音楽の事を知っていたおかげで、それが流れる瞬間が来る事をどうしても期待している自分がいる。
期待というのとは、違うかも知れないけれど、この映画が終わるまでに、どこかでPANTAが歌う「時代はサーカスの象にのって」が流れる事を私は知っている。

その時が来た。

イントロのアコースティックギターの一音を聴いた瞬間に涙がこぼれた。

その音色と響きに一瞬で心を持っていかれてしまったのだ。
その後、エンドロールまで菊池琢己の弾くアコースティックギターに感動しつつも、その時は、割りと冷静に観終える事が出来た。

観終えてから、井上監督とメッセージのやりとりなどした後、少し時間をおいて、もう一度、音楽の流れる少し前から観直してみた所、やはりギターの一音で涙がこぼれ、今度は、曲が進むにつれて涙腺が崩壊しました。

申し訳ないのだけど、映画の意味であるとか、寺山修司の歌詞(高取英 補作)の意味であるとか、PANTAの歌の力であるとか、PANTAが既にこの世にいない事であるとか、そういうの一切抜きに、ただただ菊池琢己のアコースティックギターに感動して、演奏が終わるまで、心を揺さぶられ続け、ちょっと嗚咽に近い感じで泣き続けてしまった。
気持ち悪いですね。ごめんなさい。

もちろんそこには映像の力があり、PANTAの歌があり、寺山の言葉があり、それらが一体となって心に迫った事は間違いないのだけど、そのすべてに寄り添うような菊池琢己のアコースティックギターが本当に素晴らしすぎて、涙が止まらなかったのです。

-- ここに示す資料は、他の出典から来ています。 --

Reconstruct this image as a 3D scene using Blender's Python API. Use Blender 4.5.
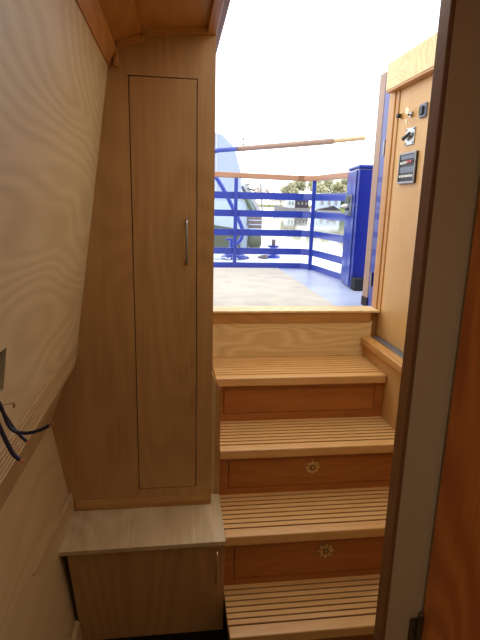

これ、映像を観ながら演奏し、歌と同時に録音したという事を聞いていたので、さらにそのすごさに震えます。(簡単に言えば一発録り)
歌に寄り添い、映像に寄り添い、言葉に寄り添い、その音色にメロディーに思いを込めて弾いている。
その思いの深さまでもが伝わってくるような深い音色と響き。紡ぎ出されるフレーズの美しさ。
しかも小さなミスひとつなく完璧。
それでいて我を出し表に立つような事はなく、何度も書くけど、歌に、映像に、言葉に寄り添うように、しっかりと傍らに立ち、紡ぎ出される。

PANTAの歌はもちろんすごいのだけど、この映画を観る人には、ぜひとも菊池琢己のギターを、思いを聴いて欲しい。そしてその寄り添う力を感じて欲しい。

「どるたんがブログに書いていたから菊池琢己のギターを聴くためにこの映画を観た」という人がひとりでも出てきたら嬉しいのだけど、そんな人いるかしら?